To sweeten the pot, Vodafone New Zealand will provide Netflix free for six months if new or existing customers sign up for a Red+ mobile plan.

"New Zealanders are showing us just how much great mobile content has become part of their everyday said Matt Williams, consumer director at Vodafone NZ. "We know how excited Kiwis are about the arrival of Netflix, and are delighted to be partnering with the Netflix team to launch in the home of The Hobbit: Desolation of Smaug,"

Closer to home, Verizon has talked about trials for an OTT subscription mobile service, likely launching in the second half of this year.

LTE Broadcast Takes Shape

One barrier to the widespread adoption of mobile video outside of the home or absent a home broadband connection is the quality of the underlying networks that are delivering it. A choppy user experience and buffering is a sure-fire way to turn consumers off of long-form mobile consumption. But going forward, the LTE Broadcast project is aiming to give operators the potential to deliver new revenue sources with efficient mobile video that doesn’t tax existing 4G networks as much as existing streaming approaches do.

 Based on Evolved Multimedia Broadcast Multicast Service (eMBMS) standards, LTE Broadcast delivers the same stream of content to multiple users, eliminating network capacity constraints, delivering higher quality video and reduced latency compared to a unicast delivery.

Current LTE Broadcast applications have been trialed in stadiums with live sporting events (notably last summer at the World Cup), which allowed audiences to view the video in real time without taking up a lot of network capacity. LTE Broadcast can also extend into push video-on-demand (VOD) delivery, targeted advertising, and subscription-based services.
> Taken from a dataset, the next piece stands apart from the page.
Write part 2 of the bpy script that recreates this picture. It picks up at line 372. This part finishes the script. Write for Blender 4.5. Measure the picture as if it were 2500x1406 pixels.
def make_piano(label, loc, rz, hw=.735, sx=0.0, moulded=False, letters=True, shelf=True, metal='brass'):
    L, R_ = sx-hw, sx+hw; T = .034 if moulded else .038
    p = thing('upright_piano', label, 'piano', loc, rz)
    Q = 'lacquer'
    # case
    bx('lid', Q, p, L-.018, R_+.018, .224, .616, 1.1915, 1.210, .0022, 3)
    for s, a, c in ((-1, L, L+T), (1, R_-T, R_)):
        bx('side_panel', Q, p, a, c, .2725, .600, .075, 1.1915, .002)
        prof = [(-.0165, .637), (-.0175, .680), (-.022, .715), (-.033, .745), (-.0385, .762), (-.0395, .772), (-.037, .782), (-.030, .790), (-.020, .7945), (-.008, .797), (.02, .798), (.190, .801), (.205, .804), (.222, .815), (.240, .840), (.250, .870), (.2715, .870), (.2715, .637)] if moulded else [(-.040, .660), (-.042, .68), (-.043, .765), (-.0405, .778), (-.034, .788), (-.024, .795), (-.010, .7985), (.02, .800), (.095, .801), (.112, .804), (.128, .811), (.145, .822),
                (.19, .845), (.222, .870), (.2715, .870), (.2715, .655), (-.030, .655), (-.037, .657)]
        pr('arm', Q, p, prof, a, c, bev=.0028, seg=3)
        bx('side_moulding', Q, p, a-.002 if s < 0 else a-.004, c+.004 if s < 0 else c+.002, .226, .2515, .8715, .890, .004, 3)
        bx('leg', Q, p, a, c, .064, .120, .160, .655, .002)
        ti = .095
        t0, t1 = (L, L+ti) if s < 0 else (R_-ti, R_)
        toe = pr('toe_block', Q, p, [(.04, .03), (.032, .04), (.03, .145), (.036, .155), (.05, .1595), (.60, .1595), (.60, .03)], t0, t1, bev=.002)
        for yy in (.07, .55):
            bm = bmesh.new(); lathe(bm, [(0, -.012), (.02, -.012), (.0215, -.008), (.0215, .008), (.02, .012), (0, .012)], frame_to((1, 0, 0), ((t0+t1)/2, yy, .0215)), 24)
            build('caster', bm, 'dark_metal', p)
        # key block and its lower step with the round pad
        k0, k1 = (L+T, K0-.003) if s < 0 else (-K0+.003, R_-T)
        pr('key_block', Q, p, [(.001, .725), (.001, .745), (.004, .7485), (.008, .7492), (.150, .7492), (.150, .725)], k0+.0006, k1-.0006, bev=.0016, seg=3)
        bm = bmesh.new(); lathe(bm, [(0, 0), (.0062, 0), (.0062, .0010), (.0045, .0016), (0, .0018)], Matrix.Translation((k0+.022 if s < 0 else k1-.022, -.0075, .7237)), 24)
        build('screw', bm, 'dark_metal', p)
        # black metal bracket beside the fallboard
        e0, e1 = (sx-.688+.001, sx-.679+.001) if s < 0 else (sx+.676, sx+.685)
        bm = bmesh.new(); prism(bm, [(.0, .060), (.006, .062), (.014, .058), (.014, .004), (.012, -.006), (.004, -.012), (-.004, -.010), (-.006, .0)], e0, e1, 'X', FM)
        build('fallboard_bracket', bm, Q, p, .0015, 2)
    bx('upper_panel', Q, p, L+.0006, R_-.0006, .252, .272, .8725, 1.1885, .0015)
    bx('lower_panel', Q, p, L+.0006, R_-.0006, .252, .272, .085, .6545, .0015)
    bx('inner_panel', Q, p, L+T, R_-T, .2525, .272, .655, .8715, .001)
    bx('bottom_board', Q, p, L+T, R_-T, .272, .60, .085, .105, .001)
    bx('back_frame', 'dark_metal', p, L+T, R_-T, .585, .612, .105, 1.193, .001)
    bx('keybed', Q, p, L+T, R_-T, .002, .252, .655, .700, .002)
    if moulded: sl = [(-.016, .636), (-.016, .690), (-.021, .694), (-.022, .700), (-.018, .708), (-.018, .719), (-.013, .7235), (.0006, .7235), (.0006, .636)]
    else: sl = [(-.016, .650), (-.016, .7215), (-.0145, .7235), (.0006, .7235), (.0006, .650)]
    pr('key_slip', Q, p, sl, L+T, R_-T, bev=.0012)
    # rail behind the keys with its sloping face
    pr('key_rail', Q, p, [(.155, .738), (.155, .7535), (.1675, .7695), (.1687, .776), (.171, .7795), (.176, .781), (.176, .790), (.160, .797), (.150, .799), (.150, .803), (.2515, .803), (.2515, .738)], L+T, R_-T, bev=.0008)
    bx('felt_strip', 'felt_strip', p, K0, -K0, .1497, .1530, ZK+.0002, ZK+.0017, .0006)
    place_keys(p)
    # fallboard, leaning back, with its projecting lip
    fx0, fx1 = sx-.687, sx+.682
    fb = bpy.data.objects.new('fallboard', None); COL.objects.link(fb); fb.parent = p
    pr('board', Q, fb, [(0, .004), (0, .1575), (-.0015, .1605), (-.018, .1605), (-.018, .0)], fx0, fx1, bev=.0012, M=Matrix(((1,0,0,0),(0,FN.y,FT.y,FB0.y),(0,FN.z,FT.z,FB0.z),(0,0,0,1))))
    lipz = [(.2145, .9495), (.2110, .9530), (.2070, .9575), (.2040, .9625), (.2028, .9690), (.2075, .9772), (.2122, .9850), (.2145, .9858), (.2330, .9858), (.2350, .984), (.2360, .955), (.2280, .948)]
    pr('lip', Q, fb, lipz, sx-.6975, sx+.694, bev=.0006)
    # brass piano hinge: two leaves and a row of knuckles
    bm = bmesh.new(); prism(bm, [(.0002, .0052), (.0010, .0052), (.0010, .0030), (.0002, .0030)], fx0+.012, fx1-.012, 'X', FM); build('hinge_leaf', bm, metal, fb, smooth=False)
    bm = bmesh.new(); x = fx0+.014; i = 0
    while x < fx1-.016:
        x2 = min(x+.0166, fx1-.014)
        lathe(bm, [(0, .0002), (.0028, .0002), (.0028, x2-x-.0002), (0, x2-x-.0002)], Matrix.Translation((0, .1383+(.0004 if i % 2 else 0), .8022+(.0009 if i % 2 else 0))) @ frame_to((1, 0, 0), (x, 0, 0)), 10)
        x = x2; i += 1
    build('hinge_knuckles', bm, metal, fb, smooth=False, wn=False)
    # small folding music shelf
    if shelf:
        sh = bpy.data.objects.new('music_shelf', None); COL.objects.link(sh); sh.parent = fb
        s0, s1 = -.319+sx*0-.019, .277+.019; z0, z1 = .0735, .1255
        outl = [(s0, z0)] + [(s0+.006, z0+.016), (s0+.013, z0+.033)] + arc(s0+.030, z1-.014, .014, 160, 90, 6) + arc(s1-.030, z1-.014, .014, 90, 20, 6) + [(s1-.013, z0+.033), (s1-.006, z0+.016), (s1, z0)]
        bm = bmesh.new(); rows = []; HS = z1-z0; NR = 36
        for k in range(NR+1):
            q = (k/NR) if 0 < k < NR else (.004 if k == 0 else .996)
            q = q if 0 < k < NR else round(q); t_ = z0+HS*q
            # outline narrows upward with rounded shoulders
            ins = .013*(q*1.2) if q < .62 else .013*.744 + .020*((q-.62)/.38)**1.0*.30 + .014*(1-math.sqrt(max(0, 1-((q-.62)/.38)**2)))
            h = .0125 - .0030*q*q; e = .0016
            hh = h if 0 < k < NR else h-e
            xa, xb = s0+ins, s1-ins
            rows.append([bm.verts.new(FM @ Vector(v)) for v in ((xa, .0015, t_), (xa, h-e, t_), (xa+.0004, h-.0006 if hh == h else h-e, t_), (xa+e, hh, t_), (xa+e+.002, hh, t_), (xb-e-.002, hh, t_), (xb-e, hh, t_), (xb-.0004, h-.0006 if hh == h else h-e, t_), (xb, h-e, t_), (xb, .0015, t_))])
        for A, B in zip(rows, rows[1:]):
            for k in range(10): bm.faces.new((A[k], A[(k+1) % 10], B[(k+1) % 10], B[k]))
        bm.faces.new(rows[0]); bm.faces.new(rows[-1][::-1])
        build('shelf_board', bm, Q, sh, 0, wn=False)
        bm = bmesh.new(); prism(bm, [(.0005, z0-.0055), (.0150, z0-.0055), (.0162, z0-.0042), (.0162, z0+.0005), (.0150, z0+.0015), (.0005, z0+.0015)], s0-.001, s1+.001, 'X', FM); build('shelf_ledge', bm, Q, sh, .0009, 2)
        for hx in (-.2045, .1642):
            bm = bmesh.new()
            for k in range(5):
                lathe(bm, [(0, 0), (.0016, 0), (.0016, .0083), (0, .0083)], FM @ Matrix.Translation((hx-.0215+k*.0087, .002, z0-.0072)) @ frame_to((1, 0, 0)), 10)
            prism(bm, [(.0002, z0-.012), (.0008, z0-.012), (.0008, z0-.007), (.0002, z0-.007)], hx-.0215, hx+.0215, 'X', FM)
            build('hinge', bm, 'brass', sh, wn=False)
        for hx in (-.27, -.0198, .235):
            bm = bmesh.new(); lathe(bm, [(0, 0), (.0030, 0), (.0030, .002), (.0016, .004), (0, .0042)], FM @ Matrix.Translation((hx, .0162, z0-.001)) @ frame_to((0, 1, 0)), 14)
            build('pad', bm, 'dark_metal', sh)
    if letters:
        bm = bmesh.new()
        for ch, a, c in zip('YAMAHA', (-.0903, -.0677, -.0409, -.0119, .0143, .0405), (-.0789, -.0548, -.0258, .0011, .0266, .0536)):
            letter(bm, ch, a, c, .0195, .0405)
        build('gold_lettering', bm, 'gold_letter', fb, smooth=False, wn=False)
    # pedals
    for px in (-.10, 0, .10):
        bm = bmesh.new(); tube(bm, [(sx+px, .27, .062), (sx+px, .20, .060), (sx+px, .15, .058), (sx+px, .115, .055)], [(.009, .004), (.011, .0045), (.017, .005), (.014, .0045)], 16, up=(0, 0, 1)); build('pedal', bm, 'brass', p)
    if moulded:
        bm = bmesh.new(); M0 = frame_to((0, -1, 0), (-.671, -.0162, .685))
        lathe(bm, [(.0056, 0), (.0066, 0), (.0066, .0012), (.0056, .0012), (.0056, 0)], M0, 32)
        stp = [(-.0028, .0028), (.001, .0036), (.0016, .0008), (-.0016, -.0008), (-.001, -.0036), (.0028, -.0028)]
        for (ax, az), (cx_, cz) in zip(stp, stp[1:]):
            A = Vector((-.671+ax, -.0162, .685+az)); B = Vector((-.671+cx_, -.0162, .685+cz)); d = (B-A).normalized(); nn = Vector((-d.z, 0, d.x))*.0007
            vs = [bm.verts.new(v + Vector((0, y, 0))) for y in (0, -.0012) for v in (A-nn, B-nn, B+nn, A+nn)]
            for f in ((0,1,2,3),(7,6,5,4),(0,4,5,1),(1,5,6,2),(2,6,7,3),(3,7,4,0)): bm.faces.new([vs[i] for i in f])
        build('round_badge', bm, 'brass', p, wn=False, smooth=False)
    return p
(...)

"We view LTE Broadcast as a natural progression of wireless delivery technology that will provide consumers with the ability to enjoy premium content anywhere and on any device," said Wayne Purboo, CEO at Quickplay, which is working with Qualcomm Technologies on a platform to commercialize the technology. “[We want to] enable operators around the world the ability to provide innovative services with the goal of attaining seamless viewing experiences.”

Ericsson used MWC 2015 to join with Facebook, the GSA, the GSMA, INDYCAR, Intel, KPN, Qualcomm Technologies, Verizon and Telstra to share best practices in broadcast over 4G LTE networks. The group showcased a number of LTE Broadcast live demos with new use cases and functionalities.

"The principal objective of the user group is to share the best practices that will spur industry growth and widespread adoption as we enter a new era of personalized media content," explained GSMA senior director of technology, Dan Warren. "Users want anytime, anywhere, any-device access to their media and entertainment and LTE Broadcast can be a key technology to enable delivery of popular content in an optimal way. It can relieve some of the heavy traffic burden that operators would otherwise have to support."

In one example, Telstra and Ericsson announced that starting in May 2015, Telstra will be progressively enabling permanent LTE Broadcast channels at key venues and major events, initially for testing and then for customer access on compatible devices during 2015. Current LTE Broadcast trials run by Telstra and Ericsson in Australia have shown that three or four channels of video can be efficiently streamed along with complementary data channels. This traffic used as little as 10 percennt of the 20MHz carrier to cover all users, they said—and the adoption of High Efficiency Video Coding (HEVC) compression further improves network efficiency and potential picture quality.

"We have completed a number of successful LTE Broadcast trials and seen first-hand the benefits to our network and how it enhances the delivery of high quality content during large scale events," said Telstra Group managing director networks Mike Wright. "We are now excited about the possibilities it will provide once the capability is deployed across our network."

Also in the region, Ericsson is teaming with Singtel for the first trial of video delivery with LTE Broadcast will be at the 28th South East Asian (SEA) Games which will be held in Singapore in June 2015.